U.S. District Judge Jeffrey Bryan said Gibson's arrest violated the Fourth Amendment, which protects against unreasonable search and seizures.

"To arrest him, respondents forcibly entered [his] home without his consent and without a judicial warrant," Bryan wrote. 

That law enforcement would need such a warrant approved by a judge in order to enter a home is well-established legal precedent reiterated by the courts time and again, constitutional experts told WCCO news. 

Emmanuel Mauleón, associate professor of law at the University of Minnesota who specializes in the Fourth Amendment, said that administrative warrants authorize arrests, but that does not mean those arrests can happen inside a person's residence without their consent to enter.

"This has been long-standing Fourth Amendment interpretation. There has been no U.S. Supreme Court case ever that has found that an administrative warrant meets this bar," Mauleón said. "What I'll say is the Fourth Amendment probable cause requirement is not a high bar, so that the idea that they can't even meet that is deeply troubling. Or the idea that they're not going to go about the process of seeking a warrant is deeply troubling."
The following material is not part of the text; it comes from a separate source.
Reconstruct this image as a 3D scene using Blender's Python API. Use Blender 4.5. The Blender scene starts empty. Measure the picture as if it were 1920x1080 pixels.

Jimmy Percival, general counsel for DHS, in an opinion piece published by the Wall Street Journal, defended the policy and said it was both reasonable and lawful. 

"While administrative warrants may satisfy the Fourth Amendment for any arrest of an illegal alien, ICE currently uses these warrants to enter an illegal alien's residence only when the alien has received a final order of removal from an immigration judge," Percival wrote. "That means the alien has already seen a judge, presented his case, received due process, and been ordered removed from the country."

Mauleón disputed that characterization, again emphasizing that administrative warrants authorizing arrests are not the same as "entry into a constitutionally protected space."

"The best parallel that I could suggest is you could imagine that a police officer is conducting an investigation or wants to arrest somebody, and instead of going to a judge and saying, 'Hey, this is the evidence that I have, do I have probable cause to search their home?' They just go to their typewriter and type up a sheet of paper that says, 'I have a warrant to search their home.' That's essentially what DHS is doing," Mauleón said. 

Vice President JD Vance during a visit to Minneapolis on Thursday was asked if he thought the ICE policy violates the Fourth Amendment. He did not directly say if he thought so, but conceded courts could disagree with that policy and vowed to follow an order if they did. 

"Our understanding is that you can enforce the immigration laws of the country under an administrative order if you have an administrative warrant. That's what we think. That's our understanding of the law. That's our best faith attempt to understand the law," Vance told reporters. "Again, this is something courts will weigh in on. I won't speak to that, but yes, most immigration law in our country is not done through the criminal system with the judge. It's done through the administrative law system."

David Schultz, a law professor at the University of St. Thomas and political science professor at Hamline University who focuses on the Constitution, called requiring judicial warrants before entering a home an "incredibly well-established principle of American law" that dates back to the country's founding. 

"There really is no debate on this one among legal scholars that an administrative warrant gives you no authority to enter houses at all," Schultz said. 

The memo on administrative warrants was not shared widely within the agency but has been used to train ICE officers, according to the whistleblower complaint.